Paramount Goes Hostile With Its Bid for Warner Bros. Discovery

The David Ellison-owned company is bent on making an offer that Warner Bros. Discovery shareholders can’t refuse.

December 10, 2025
11:52 am
Paramount CEO David Ellison is the son of Oracle boss Larry Ellison
Paramount CEO David Ellison is the son of Oracle boss Larry Ellison

Paramount has taken its takeover fight public, launching a hostile, all-cash, 30 dollar per share offer directly to Warner Bros. Discovery (WBD) shareholders. According to reports, its terms are identical to its previously rejected December 4, 2025 bid.

 

The move bypasses WBD’s board after months of unsuccessful tenders, beginning with 19 dollars per share on September 14, 22 dollars on September 30, 23.50 dollars on October 19, and all-cash bids of 26.50 dollars and 30 dollars on December 1 and 4 respectively.

 

Paramount’s offer values WBD’s entire portfolio, including Warner Bros. Studios, HBO Max’s streaming operations, and its global networks cable business, at 108.4 billion dollars. This is above Netflix’s 82.7 billion dollar competing proposal, which offers 27.75 dollars per share for only Warner Bros. and HBO, split between 23.25 dollars in cash and 4.50 dollars in stock.
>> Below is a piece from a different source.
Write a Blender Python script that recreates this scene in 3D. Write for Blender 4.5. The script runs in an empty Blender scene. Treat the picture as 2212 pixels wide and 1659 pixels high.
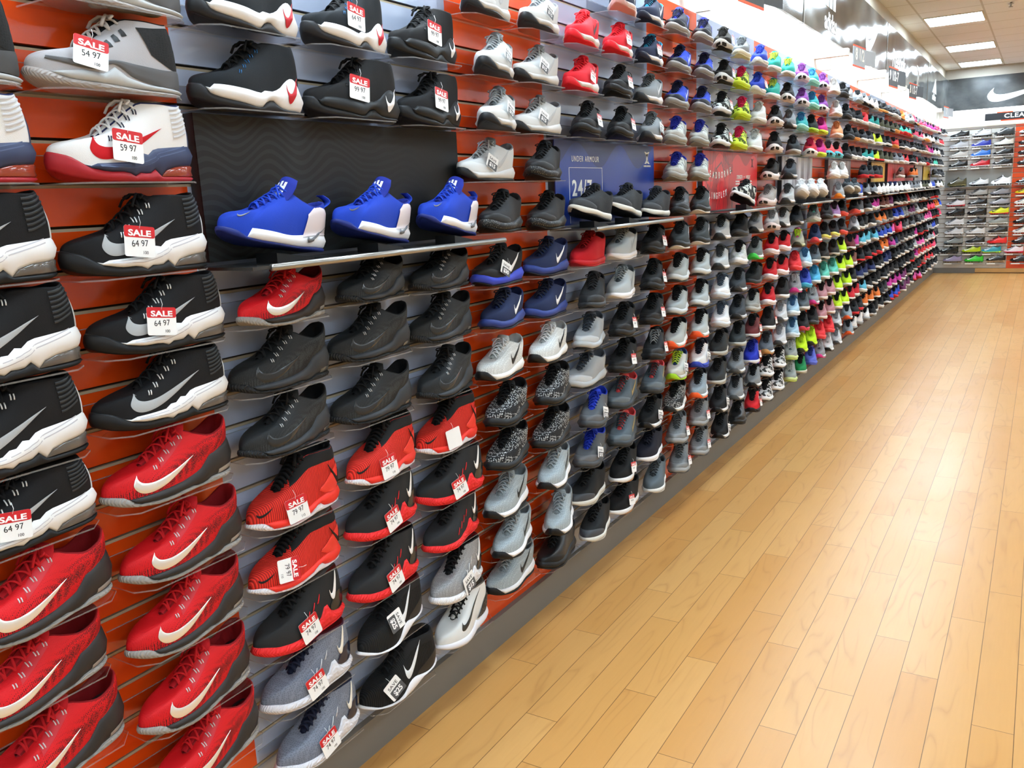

WBD’s board selected Netflix as the preferred buyer last week, triggering Paramount’s escalation.

 

Paramount CEO David Ellison said shareholders should be able to evaluate what he called “a superior, fully financed, all-cash offer for the entire company.” In a brief statement, WBD said it will review the latest proposal and issue a recommendation within 10 business days, as required under US tender-offer rules.

 

Funding Paramount’s offer is 40 billion dollars in equity commitments from David’s father, Oracle’s Larry Ellison, the sovereign wealth funds of Saudi Arabia, Qatar, and Abu Dhabi, and Affinity Partners, the investment firm led by Jared Kushner. An additional 54 billion dollars in debt financing is committed by Bank of America, Citi, and Apollo Global Management.

 

Ellison has also highlighted the unappealing nature of Netflix’s agreement in the eyes of regulatory authorities as a reason why his company’s offer is superior.

 

By going hostile, Paramount has effectively challenged the authority of WBD’s board and opened the door to a contested shareholder vote. The move could trigger shareholder pressure on WBD’s board to reconsider its stance.